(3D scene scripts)
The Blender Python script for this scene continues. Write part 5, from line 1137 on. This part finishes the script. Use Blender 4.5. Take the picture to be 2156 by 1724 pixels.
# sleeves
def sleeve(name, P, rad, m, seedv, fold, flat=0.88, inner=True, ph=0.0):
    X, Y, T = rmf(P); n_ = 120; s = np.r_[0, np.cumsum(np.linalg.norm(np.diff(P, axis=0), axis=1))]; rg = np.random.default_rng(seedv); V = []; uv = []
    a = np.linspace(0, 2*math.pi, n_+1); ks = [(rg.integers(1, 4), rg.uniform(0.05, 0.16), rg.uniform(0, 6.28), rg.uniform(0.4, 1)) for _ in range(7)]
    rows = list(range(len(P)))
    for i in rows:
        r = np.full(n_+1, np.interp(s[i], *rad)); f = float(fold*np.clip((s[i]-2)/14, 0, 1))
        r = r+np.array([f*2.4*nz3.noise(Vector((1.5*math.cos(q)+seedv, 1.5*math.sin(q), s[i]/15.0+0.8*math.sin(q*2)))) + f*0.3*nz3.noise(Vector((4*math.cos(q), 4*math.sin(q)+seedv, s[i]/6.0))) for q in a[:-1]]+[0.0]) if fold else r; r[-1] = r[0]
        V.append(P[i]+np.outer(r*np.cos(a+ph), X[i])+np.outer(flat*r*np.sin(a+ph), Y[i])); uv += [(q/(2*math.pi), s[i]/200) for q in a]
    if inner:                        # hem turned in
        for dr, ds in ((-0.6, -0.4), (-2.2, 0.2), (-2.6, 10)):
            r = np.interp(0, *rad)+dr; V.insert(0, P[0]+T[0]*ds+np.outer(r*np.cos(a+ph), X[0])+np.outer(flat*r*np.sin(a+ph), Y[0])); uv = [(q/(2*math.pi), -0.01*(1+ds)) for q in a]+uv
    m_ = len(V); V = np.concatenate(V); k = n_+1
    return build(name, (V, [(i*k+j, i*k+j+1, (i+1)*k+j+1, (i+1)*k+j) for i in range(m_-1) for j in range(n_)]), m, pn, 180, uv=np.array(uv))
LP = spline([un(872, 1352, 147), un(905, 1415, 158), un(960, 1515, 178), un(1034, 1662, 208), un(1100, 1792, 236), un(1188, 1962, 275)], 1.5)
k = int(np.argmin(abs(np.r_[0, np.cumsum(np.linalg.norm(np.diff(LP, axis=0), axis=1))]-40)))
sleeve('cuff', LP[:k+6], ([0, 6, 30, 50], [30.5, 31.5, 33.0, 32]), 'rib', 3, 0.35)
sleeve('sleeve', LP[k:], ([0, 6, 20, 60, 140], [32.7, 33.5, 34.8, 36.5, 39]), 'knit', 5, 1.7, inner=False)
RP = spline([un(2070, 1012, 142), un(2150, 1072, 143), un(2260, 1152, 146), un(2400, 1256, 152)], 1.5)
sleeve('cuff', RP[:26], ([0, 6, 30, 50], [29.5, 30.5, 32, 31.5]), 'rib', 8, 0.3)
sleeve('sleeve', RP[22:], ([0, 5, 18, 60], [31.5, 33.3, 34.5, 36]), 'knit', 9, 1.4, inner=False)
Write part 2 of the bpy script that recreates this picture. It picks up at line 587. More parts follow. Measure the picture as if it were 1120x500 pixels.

**Required task**
Return the full listing, character for character.

**Complete response**
The Blender Python script for this scene continues. Write part 5, from line 1137 on. This part finishes the script. Use Blender 4.5. Take the picture to be 2156 by 1724 pixels.
# sleeves
def sleeve(name, P, rad, m, seedv, fold, flat=0.88, inner=True, ph=0.0):
    X, Y, T = rmf(P); n_ = 120; s = np.r_[0, np.cumsum(np.linalg.norm(np.diff(P, axis=0), axis=1))]; rg = np.random.default_rng(seedv); V = []; uv = []
    a = np.linspace(0, 2*math.pi, n_+1); ks = [(rg.integers(1, 4), rg.uniform(0.05, 0.16), rg.uniform(0, 6.28), rg.uniform(0.4, 1)) for _ in range(7)]
    rows = list(range(len(P)))
    for i in rows:
        r = np.full(n_+1, np.interp(s[i], *rad)); f = float(fold*np.clip((s[i]-2)/14, 0, 1))
        r = r+np.array([f*2.4*nz3.noise(Vector((1.5*math.cos(q)+seedv, 1.5*math.sin(q), s[i]/15.0+0.8*math.sin(q*2)))) + f*0.3*nz3.noise(Vector((4*math.cos(q), 4*math.sin(q)+seedv, s[i]/6.0))) for q in a[:-1]]+[0.0]) if fold else r; r[-1] = r[0]
        V.append(P[i]+np.outer(r*np.cos(a+ph), X[i])+np.outer(flat*r*np.sin(a+ph), Y[i])); uv += [(q/(2*math.pi), s[i]/200) for q in a]
    if inner:                        # hem turned in
        for dr, ds in ((-0.6, -0.4), (-2.2, 0.2), (-2.6, 10)):
            r = np.interp(0, *rad)+dr; V.insert(0, P[0]+T[0]*ds+np.outer(r*np.cos(a+ph), X[0])+np.outer(flat*r*np.sin(a+ph), Y[0])); uv = [(q/(2*math.pi), -0.01*(1+ds)) for q in a]+uv
    m_ = len(V); V = np.concatenate(V); k = n_+1
    return build(name, (V, [(i*k+j, i*k+j+1, (i+1)*k+j+1, (i+1)*k+j) for i in range(m_-1) for j in range(n_)]), m, pn, 180, uv=np.array(uv))
LP = spline([un(872, 1352, 147), un(905, 1415, 158), un(960, 1515, 178), un(1034, 1662, 208), un(1100, 1792, 236), un(1188, 1962, 275)], 1.5)
k = int(np.argmin(abs(np.r_[0, np.cumsum(np.linalg.norm(np.diff(LP, axis=0), axis=1))]-40)))
sleeve('cuff', LP[:k+6], ([0, 6, 30, 50], [30.5, 31.5, 33.0, 32]), 'rib', 3, 0.35)
sleeve('sleeve', LP[k:], ([0, 6, 20, 60, 140], [32.7, 33.5, 34.8, 36.5, 39]), 'knit', 5, 1.7, inner=False)
RP = spline([un(2070, 1012, 142), un(2150, 1072, 143), un(2260, 1152, 146), un(2400, 1256, 152)], 1.5)
sleeve('cuff', RP[:26], ([0, 6, 30, 50], [29.5, 30.5, 32, 31.5]), 'rib', 8, 0.3)
sleeve('sleeve', RP[22:], ([0, 5, 18, 60], [31.5, 33.3, 34.5, 36]), 'knit', 9, 1.4, inner=False)
Write part 2 of the bpy script that recreates this picture. It picks up at line 587. More parts follow. Measure the picture as if it were 1120x500 pixels.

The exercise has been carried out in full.